I carry my mother up the hostel stairs, feeling her shallow breaths hitting my cheek. She is childlike in my arms and I bend my knees to create a space between her head and the stairwell. My feet shift anxiously but she does not seem to notice. She is there again, in the place that no amount of “I love you”s or “Everything is going to be okay”s can penetrate. Yet I still offer those words, murmuring them into her hair. We carefully maneuver through the doorframe and onto the squeaky bed. “Hilton, eat your heart out,” I joke. The air of the room tastes stale. I open up a window and the mountains glare back, their grandiosity eclipsed by our circumstance.

I had stared out that same window last summer in absolute awe. Beyond the tops of houses was the Lin’an mountain range of eastern China, which encircled the entire village. At the edge of the river, children dipped their toes while their mothers rinsed out clothing. My mother and I watched until the roaring water became white noise. It was the break from the city we had both longed for. Inside the hostel, my family ate at a round table with the staff, laughing and sharing stories. My mother was her happiest then. We would share amused glances across the table as if passing notes in secrecy.

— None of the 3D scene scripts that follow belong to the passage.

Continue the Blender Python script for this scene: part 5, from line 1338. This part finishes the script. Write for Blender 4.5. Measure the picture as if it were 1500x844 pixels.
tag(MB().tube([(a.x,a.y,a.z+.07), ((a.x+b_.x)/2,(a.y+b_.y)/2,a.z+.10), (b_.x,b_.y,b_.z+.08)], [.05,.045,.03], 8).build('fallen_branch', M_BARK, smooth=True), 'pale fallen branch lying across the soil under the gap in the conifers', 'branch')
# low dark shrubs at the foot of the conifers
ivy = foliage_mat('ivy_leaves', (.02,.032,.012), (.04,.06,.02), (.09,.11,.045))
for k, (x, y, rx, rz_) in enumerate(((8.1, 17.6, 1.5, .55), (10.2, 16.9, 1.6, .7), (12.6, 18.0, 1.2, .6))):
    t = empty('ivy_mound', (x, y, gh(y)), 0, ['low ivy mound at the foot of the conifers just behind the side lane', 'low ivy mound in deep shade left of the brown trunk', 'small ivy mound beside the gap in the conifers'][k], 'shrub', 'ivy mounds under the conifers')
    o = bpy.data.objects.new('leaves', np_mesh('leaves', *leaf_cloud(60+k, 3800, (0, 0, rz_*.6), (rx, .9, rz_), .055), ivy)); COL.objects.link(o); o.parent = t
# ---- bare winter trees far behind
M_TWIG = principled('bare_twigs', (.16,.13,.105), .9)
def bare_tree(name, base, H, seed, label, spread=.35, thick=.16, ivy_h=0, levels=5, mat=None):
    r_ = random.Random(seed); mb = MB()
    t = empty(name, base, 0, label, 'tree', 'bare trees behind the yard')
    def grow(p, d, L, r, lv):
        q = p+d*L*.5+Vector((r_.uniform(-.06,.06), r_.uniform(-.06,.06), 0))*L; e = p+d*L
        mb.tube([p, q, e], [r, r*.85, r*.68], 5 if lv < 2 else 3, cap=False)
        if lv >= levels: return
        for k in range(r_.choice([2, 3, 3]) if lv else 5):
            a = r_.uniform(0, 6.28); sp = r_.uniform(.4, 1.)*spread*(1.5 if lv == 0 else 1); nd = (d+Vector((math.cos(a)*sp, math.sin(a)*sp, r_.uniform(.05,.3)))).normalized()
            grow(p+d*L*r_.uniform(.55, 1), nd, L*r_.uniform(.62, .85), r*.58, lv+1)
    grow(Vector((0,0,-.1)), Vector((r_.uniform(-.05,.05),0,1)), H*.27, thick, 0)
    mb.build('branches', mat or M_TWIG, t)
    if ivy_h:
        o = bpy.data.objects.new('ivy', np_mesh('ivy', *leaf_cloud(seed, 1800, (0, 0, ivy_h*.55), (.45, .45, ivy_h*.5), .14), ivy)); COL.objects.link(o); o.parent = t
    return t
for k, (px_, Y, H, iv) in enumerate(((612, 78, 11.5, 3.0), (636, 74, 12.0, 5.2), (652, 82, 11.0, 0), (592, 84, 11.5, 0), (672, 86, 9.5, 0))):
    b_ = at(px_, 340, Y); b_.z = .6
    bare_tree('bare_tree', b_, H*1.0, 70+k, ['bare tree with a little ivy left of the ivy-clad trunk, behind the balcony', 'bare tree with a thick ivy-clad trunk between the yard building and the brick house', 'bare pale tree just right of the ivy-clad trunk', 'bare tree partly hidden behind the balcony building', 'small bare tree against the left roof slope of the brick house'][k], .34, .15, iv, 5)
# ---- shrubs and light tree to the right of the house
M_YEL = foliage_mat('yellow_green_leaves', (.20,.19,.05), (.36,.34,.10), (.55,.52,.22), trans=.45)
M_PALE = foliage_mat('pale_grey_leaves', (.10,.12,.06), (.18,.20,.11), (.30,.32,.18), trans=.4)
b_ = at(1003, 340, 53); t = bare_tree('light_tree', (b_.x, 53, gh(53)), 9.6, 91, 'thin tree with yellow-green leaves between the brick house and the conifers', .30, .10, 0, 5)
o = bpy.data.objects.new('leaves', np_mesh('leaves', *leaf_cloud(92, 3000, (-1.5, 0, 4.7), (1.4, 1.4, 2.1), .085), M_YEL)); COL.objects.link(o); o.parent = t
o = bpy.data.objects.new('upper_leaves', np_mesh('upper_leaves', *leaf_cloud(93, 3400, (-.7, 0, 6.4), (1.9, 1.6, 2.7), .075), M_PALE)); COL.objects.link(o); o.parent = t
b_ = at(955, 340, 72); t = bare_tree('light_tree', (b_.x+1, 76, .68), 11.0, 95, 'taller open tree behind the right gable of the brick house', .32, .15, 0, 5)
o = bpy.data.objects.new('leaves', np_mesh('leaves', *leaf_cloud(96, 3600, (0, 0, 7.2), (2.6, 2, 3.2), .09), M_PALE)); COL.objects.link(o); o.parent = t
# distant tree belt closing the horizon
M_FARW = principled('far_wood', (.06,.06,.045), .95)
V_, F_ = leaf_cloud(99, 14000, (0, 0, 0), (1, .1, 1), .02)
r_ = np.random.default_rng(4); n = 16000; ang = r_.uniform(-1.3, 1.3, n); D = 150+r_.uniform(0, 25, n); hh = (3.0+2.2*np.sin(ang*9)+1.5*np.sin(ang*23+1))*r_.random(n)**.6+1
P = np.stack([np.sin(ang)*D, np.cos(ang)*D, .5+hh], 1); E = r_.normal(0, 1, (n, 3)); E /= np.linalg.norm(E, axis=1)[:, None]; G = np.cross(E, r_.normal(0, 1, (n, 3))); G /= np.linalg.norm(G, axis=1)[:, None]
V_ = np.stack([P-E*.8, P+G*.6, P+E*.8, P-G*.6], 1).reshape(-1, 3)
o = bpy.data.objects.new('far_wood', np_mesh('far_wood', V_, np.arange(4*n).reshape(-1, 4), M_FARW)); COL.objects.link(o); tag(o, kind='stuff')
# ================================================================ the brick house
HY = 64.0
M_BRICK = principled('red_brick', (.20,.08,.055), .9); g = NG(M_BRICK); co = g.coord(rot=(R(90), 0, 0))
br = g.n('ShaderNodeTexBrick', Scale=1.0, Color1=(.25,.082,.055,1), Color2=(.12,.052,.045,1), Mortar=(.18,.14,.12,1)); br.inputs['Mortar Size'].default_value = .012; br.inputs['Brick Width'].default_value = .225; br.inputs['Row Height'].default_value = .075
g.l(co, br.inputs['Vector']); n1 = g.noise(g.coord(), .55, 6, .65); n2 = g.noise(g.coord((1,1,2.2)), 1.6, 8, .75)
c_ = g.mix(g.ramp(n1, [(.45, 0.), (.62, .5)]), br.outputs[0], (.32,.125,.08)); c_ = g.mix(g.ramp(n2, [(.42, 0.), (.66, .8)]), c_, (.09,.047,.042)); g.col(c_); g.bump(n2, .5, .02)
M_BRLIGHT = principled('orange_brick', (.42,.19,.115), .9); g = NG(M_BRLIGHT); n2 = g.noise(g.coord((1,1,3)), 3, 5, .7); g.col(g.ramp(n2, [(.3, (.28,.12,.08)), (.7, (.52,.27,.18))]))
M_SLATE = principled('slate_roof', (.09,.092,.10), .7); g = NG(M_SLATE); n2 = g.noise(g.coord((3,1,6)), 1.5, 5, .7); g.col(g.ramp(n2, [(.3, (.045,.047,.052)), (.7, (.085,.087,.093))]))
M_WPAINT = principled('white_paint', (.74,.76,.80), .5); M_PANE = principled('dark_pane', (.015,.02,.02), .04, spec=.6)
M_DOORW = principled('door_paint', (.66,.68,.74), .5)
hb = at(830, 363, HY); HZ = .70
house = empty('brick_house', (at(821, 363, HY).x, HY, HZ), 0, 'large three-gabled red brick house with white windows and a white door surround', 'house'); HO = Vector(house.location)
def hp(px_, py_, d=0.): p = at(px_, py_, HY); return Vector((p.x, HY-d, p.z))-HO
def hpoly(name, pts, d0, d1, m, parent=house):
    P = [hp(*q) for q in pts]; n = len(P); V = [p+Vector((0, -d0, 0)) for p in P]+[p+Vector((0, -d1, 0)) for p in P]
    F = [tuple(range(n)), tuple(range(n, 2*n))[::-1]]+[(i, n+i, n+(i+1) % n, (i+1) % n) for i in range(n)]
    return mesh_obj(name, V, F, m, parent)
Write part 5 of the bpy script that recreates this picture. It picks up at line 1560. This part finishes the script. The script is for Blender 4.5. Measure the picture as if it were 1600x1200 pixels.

When I returned a year later, little had changed about the hostel, but I could feel the uneasiness clinging to the air like wet laundry on a thin line. There was no mention of my mother’s sudden sickness or the premise of this trip as rehabilitation rather than leisure. On the first night back, my mother’s empty chair was glaring amid the bustle of dinner. I felt tears well up—the shapes of the hostel workers swirling in my peripheral. I removed myself from the table and ran upstairs to my mother’s room.

My grandmother sat at the edge of my mother’s bed, spoon-feeding her porridge. My mother saw me and her face contorted in embarrassment, but even in my distress, I do not look away. I had spent the entire year looking away, caught up in the trivialities of relationships, and the pressure of school. How easy it was to ignore the signs—my mother’s insomnia, the yellowing of her hands. Now, seeing how this inexplicable illness weighed on her, I realized how careless I had been with the things that actually mattered. I could bury myself in guilt, but what good would that do? She needed me. I thought back to the waterfall, the children, and the glances across the table. We vibrated on a frequency that nobody could penetrate. She needed that, someone who understood. She needed me.

Love demands balance. It compels strength and embraces vulnerability. I stayed by my mother’s side all summer. Some days were harder than others, but where she fell short, I became strong. Every time she thought she was going to die, I held her until the demons fled. Every time the hostel walls wore her down, I carried her out into the summer air. For years, my mother was my anchor. But to grow up is to realize that nobody plays one role in love. Two years later, sitting at the dinner table, I smile with secret relief as my mother cleans out her plate —“When did I get so fat?” she jokes.

Though there are times I find myself preoccupied once again, stuck in the past or anxious about the future, I am reminded to squeeze out every second, especially the ones with her. Because love imbeds itself in each of these moments. In embracing its malleability, I too, am changed.